2005年06月02日 11時27分49秒 | JAZZ-Fusion
  ジョー・サンプルの1993年の作品です。私は彼が在籍していたクルセイダーズの作品はほとんど聴いていませんし、ソロ作品も同様で、このアルバムもジョー・サンプルというよりは、トミー・リュピーマのプロデュース作品の線で購入してきたような記憶があります。結果的に私はこの作品を大いに気に入り、彼の作品もさかのぼって「Spellbound」や「Ahses To Ashes」を購入したり、その後出た新作をぼちぼち購入したりするようになった訳ですから、私の「ジョー・サンプル発見の一枚」ということになるかもしれません。

 さて、この作品、ジャズ的形容をすると「ウィズ・オーケストラ物」ということになるんでしょう。サンプルにベースにセシル・マクビー、ドラムスにヴィクター・ルイス、そしてパーカスにレニー・カストロを加えた、ビアノ・トリオ+1のフォーマットに、オケがバックに陣取るという内容で、選曲は大半がスタンダード・ナンバーであり、後でわかったことではあるのですが、前後の諸作に比べ、こりアルバムはほとんど例外的に「正統派ジャズ」を狙ったものだったようです。とはいえ、リビューマのプロデュースですから、通り一遍の物量作戦による「ウィズ・オーケストラ物」ではなく、いかにも彼のブロデュースらしい、よく作り込まれ、オシャレで、センスの良い、GRP的な瀟洒さに満ち満ちた仕上がりになっています。
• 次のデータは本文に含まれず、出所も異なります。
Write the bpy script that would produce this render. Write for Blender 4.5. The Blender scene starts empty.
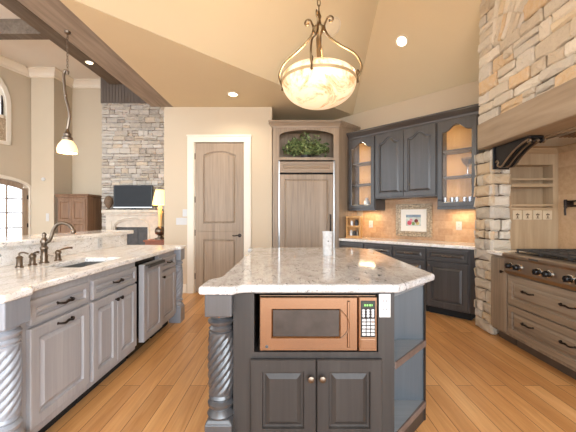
import bpy, bmesh, math, random
from mathutils import Vector, Matrix

R = math.radians
PI = math.pi
S2 = math.sqrt(0.5)
scene = bpy.context.scene
C = scene.collection

# ------------------------------------------------------------------ camera
cam_d = bpy.data.cameras.new('camera')
cam = bpy.data.objects.new('camera', cam_d)
C.objects.link(cam)
cam.location = (0, 0, 1.27)
cam.rotation_euler = (R(90), 0, 0)
cam_d.sensor_width = 36
cam_d.lens = 310 / 576 * 36
cam_d.shift_x = -2 / 576
cam_d.shift_y = 0.5 / 576
cam_d.clip_start = 0.05
scene.camera = cam

# ------------------------------------------------------------------ world, exposure
w = bpy.data.worlds.new('World')
scene.world = w
w.use_nodes = True
bg = w.node_tree.nodes['Background']
bg.inputs[0].default_value = (0.84, 0.92, 1.0, 1)
bg.inputs[1].default_value = 1.0
# sky brightened behind and right of the camera, standing in for unseen windows
_wt = w.node_tree
_tc = _wt.nodes.new('ShaderNodeTexCoord')
_dot = _wt.nodes.new('ShaderNodeVectorMath'); _dot.operation = 'DOT_PRODUCT'
_dot.inputs[1].default_value = Vector((0.62, -0.74, 0.26)).normalized()
_mr = _wt.nodes.new('ShaderNodeMapRange'); _mr.interpolation_type = 'SMOOTHSTEP'
for _k, _v in ((1, 0.35), (2, 0.95), (3, 2.2), (4, 7.4)):
    _mr.inputs[_k].default_value = _v
_wt.links.new(_tc.outputs['Generated'], _dot.inputs[0])
_wt.links.new(_dot.outputs['Value'], _mr.inputs[0])
_wt.links.new(_mr.outputs[0], bg.inputs[1])
scene.view_settings.view_transform = 'Standard'
scene.view_settings.look = 'None'
scene.view_settings.exposure = 0.45
scene.view_settings.gamma = 1
scene.view_settings.use_curve_mapping = False

CAN_W = 20
def light(name, kind, loc, energy, color=(1, 0.86, 0.68), rot=(0, 0, 0), size=0.1, size_y=None, parent=None, spot=120, blend=0.8):
    d = bpy.data.lights.new(name, kind)
    d.energy = energy
    d.color = color
    if kind == 'AREA':
        d.size = size
        if size_y:
            d.shape = 'RECTANGLE'
            d.size_y = size_y
    else:
        d.shadow_soft_size = size
    if kind == 'SPOT':
        d.spot_size = R(spot)
        d.spot_blend = blend
    o = bpy.data.objects.new(name, d)
    C.objects.link(o)
    o.location = loc
    o.rotation_euler = rot
    if parent:
        o.parent = parent
    return o

# ------------------------------------------------------------------ colour and materials
def lin(r, g, b):
    f = lambda c: c / 12.92 if c <= 0.04045 else ((c + 0.055) / 1.055) ** 2.4
    return (f(r / 255), f(g / 255), f(b / 255), 1)

class Mat:
    def __init__(self, name):
        self.m = bpy.data.materials.new(name)
        self.m.use_nodes = True
        self.nt = self.m.node_tree
        self.b = self.nt.nodes['Principled BSDF']
    def n(self, t, **kw):
        x = self.nt.nodes.new(t)
        for k, v in kw.items():
            setattr(x, k, v)
        return x
    def l(self, a, b):
        self.nt.links.new(a, b)
    def coord(self, scale=(1, 1, 1), rot=(0, 0, 0)):
        tc = self.n('ShaderNodeTexCoord')
        mp = self.n('ShaderNodeMapping')
        mp.inputs['Scale'].default_value = scale
        mp.inputs['Rotation'].default_value = rot
        self.l(tc.outputs['Object'], mp.inputs[0])
        return mp.outputs[0]
    def noise(self, vec, scale, detail=4, rough=0.55, dist=0):
        x = self.n('ShaderNodeTexNoise')
        x.inputs['Scale'].default_value = scale
        x.inputs['Detail'].default_value = detail
        x.inputs['Roughness'].default_value = rough
        x.inputs['Distortion'].default_value = dist
        self.l(vec, x.inputs['Vector'])
        return x.outputs['Fac']
    def ramp(self, fac, stops):
        x = self.n('ShaderNodeValToRGB')
        e = x.color_ramp.elements
        e[0].position, e[0].color = stops[0]
        e[1].position, e[1].color = stops[-1]
        for p, c in stops[1:-1]:
            q = e.new(p)
            q.color = c
        self.l(fac, x.inputs[0])
        return x.outputs[0]
    def mix(self, fac, a, b, mode='MIX'):
        x = self.n('ShaderNodeMix', data_type='RGBA', blend_type=mode)
        if isinstance(fac, (int, float)):
            x.inputs[0].default_value = fac
        else:
            self.l(fac, x.inputs[0])
        for i, v in ((6, a), (7, b)):
            if isinstance(v, tuple):
                x.inputs[i].default_value = v
            else:
                self.l(v, x.inputs[i])
        return x.outputs[2]
    def bump(self, h, strength=0.2, dist=0.01):
        x = self.n('ShaderNodeBump')
        x.inputs['Strength'].default_value = strength
        x.inputs['Distance'].default_value = dist
        self.l(h, x.inputs['Height'])
        self.l(x.outputs[0], self.b.inputs['Normal'])
    def base(self, v):
        if isinstance(v, tuple):
            self.b.inputs['Base Color'].default_value = v
        else:
            self.l(v, self.b.inputs['Base Color'])
    def set(self, rough=0.5, metal=0, spec=0.5, coat=0):
        self.b.inputs['Roughness'].default_value = rough
        self.b.inputs['Metallic'].default_value = metal
        self.b.inputs['Specular IOR Level'].default_value = spec
        self.b.inputs['Coat Weight'].default_value = coat
        return self

def plain(name, col, rough=0.5, metal=0, var=0.06, scale=8, spec=0.5, bump=0):
    M = Mat(name)
    v = M.coord()
    f = M.noise(v, scale, 5)
    d = tuple(max(0, c * (1 - 2 * var)) for c in col[:3]) + (1,)
    e = tuple(min(1, c * (1 + 2 * var)) for c in col[:3]) + (1,)
    M.base(M.ramp(f, [(0.3, d), (0.7, e)]))
    M.set(rough, metal, spec)
    if bump:
        M.bump(M.noise(v, scale * 12, 3), bump, 0.003)
    return M.m

def wood(name, a, b, c, axis='z', rough=0.45, spec=0.4, fine=38, worn=None, coat=0):
    M = Mat(name)
    s = {'z': (fine, fine, 1.6), 'x': (1.6, fine, fine), 'y': (fine, 1.6, fine)}[axis]
    v = M.coord(s)
    f1 = M.noise(v, 1.0, 6, 0.6, 0.4)
    s2 = tuple(q * 0.16 for q in s)
    f2 = M.noise(M.coord(s2), 1.0, 3, 0.5, 0.8)
    col = M.ramp(f1, [(0.28, a), (0.5, b), (0.75, c)])
    col = M.mix(0.45, col, M.ramp(f2, [(0.3, a), (0.55, b), (0.75, c)]))
    if worn:
        n = M.noise(M.coord(), 22, 6, 0.7)
        col = M.mix(M.ramp(n, [(0.66, (0, 0, 0, 1)), (0.8, (0.5, 0.5, 0.5, 1))]), col, worn)
    M.base(col)
    M.set(rough, 0, spec, coat)
    M.b.inputs['Coat Roughness'].default_value = 0.22
    M.bump(f1, 0.12, 0.002)
    return M.m

def emit(name, col, strength, veins=None):
    M = Mat(name)
    if veins:
        f = M.noise(M.coord(), 6, 8, 0.7, 1.2)
        cc = M.ramp(f, [(0.36, veins), (0.5, col), (0.9, col)])
        M.l(cc, M.b.inputs['Emission Color'])
        M.base(cc)
    else:
        M.base(col)
        M.b.inputs['Emission Color'].default_value = col
    M.b.inputs['Emission Strength'].default_value = strength
    M.set(0.3)
    return M.m

def granite(name, base, dark, brown, white, rough=0.08, amt=0.6):
    M = Mat(name)
    v = M.coord()
    big = M.noise(M.coord((2.0, 0.8, 1.4), (0, 0, R(32))), 3.2, 8, 0.62, 1.6)
    med = M.noise(M.coord((1, .5, 1), (0, 0, R(35))), 20, 8, 0.75, 0.8)
    spk = M.noise(v, 120, 3, 0.6)
    vein = M.noise(M.coord((1, 0.28, 1), (0, 0, R(33))), 26, 8, 0.75, 1.5)
    c = M.ramp(big, [(0.30, brown), (0.43, base), (0.56, white), (0.7, base)])
    c = M.mix(M.ramp(med, [(0.44, (0, 0, 0, 1)), (0.64, (amt, amt, amt, 1))]), c, brown)
    c = M.mix(M.ramp(spk, [(0.56, (0, 0, 0, 1)), (0.70, (0.7, 0.7, 0.7, 1))]), c, dark)
    c = M.mix(M.ramp(vein, [(0.56, (0, 0, 0, 1)), (0.65, (0.85, 0.85, 0.85, 1))]), c, dark)
    M.base(c)
    M.set(rough, 0, 0.5)
    return M.m

def tilemat(name, cols, mortar, w, h, rot=(0, 0, 0), rough=0.4):
    M = Mat(name)
    v = M.coord((1, 1, 1), rot)
    bt = M.n('ShaderNodeTexBrick')
    bt.offset = 0.5
    M.l(v, bt.inputs['Vector'])
    bt.inputs['Scale'].default_value = 1
    bt.inputs['Brick Width'].default_value = w
    bt.inputs['Row Height'].default_value = h
    bt.inputs['Mortar Size'].default_value = 0.0022
    bt.inputs['Mortar Smooth'].default_value = 0.2
    bt.inputs['Color1'].default_value = (0, 0, 0, 1)
    bt.inputs['Color2'].default_value = (1, 1, 1, 1)
    bt.inputs['Mortar'].default_value = (0.5, 0.5, 0.5, 1)
    c = M.ramp(bt.outputs['Color'], [(0.0, cols[0]), (0.5, cols[1]), (1.0, cols[2])])
    n = M.noise(v, 22, 6, 0.65)
    c = M.mix(0.5, c, M.ramp(n, [(0.3, cols[0]), (0.5, cols[1]), (0.7, cols[2])]))
    c = M.mix(bt.outputs['Fac'], c, mortar)
    M.base(c)
    M.set(rough)
    inv = M.n('ShaderNodeMath', operation='SUBTRACT')
    inv.inputs[0].default_value = 1
    M.l(bt.outputs['Fac'], inv.inputs[1])
    M.bump(inv.outputs[0], 0.4, 0.003)
    return M.m

def stonemat(name):
    M = Mat(name)
    at = M.n('ShaderNodeAttribute', attribute_name='Col')
    v = M.coord()
    n = M.noise(v, 14, 8, 0.65)
    n2 = M.noise(v, 60, 5, 0.7)
    c = M.mix(M.ramp(n, [(0.38, (0, 0, 0, 1)), (0.7, (0.6, 0.6, 0.6, 1))]), at.outputs['Color'], lin(212, 200, 180))
    c = M.mix(M.ramp(n2, [(0.55, (0, 0, 0, 1)), (0.8, (0.4, 0.4, 0.4, 1))]), c, lin(120, 104, 88))
    M.base(c)
    M.set(0.85, 0, 0.25)
    M.bump(M.mix(0.5, n, n2), 0.9, 0.02)
    return M.m

def floormat():
    M = Mat('hickory_floor')
    v = M.coord((1, 1, 1), (0, 0, R(90)))
    bt = M.n('ShaderNodeTexBrick')
    bt.offset = 0.37
    M.l(v, bt.inputs['Vector'])
    for k, x in (('Scale', 1), ('Brick Width', 1.7), ('Row Height', 0.125), ('Mortar Size', 0.0022), ('Mortar Smooth', 0.3)):
        bt.inputs[k].default_value = x
    bt.inputs['Color1'].default_value = (0, 0, 0, 1)
    bt.inputs['Color2'].default_value = (1, 1, 1, 1)
    bt.inputs['Mortar'].default_value = (0.5, 0.5, 0.5, 1)
    g = M.noise(M.coord((26, 1.5, 1)), 1.0, 7, 0.62, 1.3)
    g2 = M.noise(M.coord((7, 0.9, 1)), 1.0, 4, 0.5, 0.6)
    A, B, D = lin(156, 104, 58), lin(206, 150, 92), lin(234, 188, 132)
    c = M.ramp(g, [(0.25, A), (0.5, B), (0.75, D)])
    c = M.mix(0.4, c, M.ramp(g2, [(0.3, A), (0.5, B), (0.7, D)]))
    c = M.mix(0.36, c, M.ramp(bt.outputs['Color'], [(0, A), (0.5, B), (1, D)]))
    c = M.mix(bt.outputs['Fac'], c, lin(92, 54, 26))
    M.base(c)
    M.set(0.3, 0, 0.4)
    M.bump(g, 0.06, 0.002)
    return M.m

def paint(name, col, rough=0.75):
    M = Mat(name)
    v = M.coord()
    f = M.noise(v, 1.3, 3)
    M.base(M.mix(f, tuple(c * 0.96 for c in col[:3]) + (1,), tuple(min(1, c * 1.04) for c in col[:3]) + (1,)))
    M.set(rough, 0, 0.25)
    M.bump(M.noise(v, 220, 2), 0.05, 0.001)
    return M.m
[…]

 曲はどれも非常に完成度の高いアレンジがなされていますが、私の好きな「マイ・ワン・アンド・オンリー・ラブ」などピアノとオケの絡み具合に実にセンスが良く、まさに、極上のイージー・リスニング・ジャズというか、今風にいえばスムース・ジャズを楽しませてくれますし、バカラックの「ア・ハウス・イズ・ノット・ア・ホーム」では往年のシアリング・サウンドをモダンに再現、「降っても晴れても」ではちょっとギル・エヴァンス風なアレンジに接近したりと、編曲も多彩です。ちなみに担当したのはディル・オーヘラーという人ですが、なかなか作品のコンセプトをわきまえたセンスのよいオーケストラ編曲をしています。

 それにしても、ジョー・サンプルって人、聴く前はあの風貌からして、かなりアーシーで、精力的なピアノ弾く人なのかなとも思ってたんですが、まるでイメージが異なりました。極めてメロディックで洗練されたフレーズ、特に高域で転がすようにフレーズを繰り出すあたりや、フレーズのしめくくりをコードでおさえていくあたりは独特なポップさすら感じます。これ以降、彼の作品は数枚聴いてますが、アルバムの企画は違っても、このキャラは基本的に不変なようで、その後作品も同じように楽しませてもらってます。そろそろ「ウィズ・オーケストラ物」も、もう一枚どうでしょうかね~。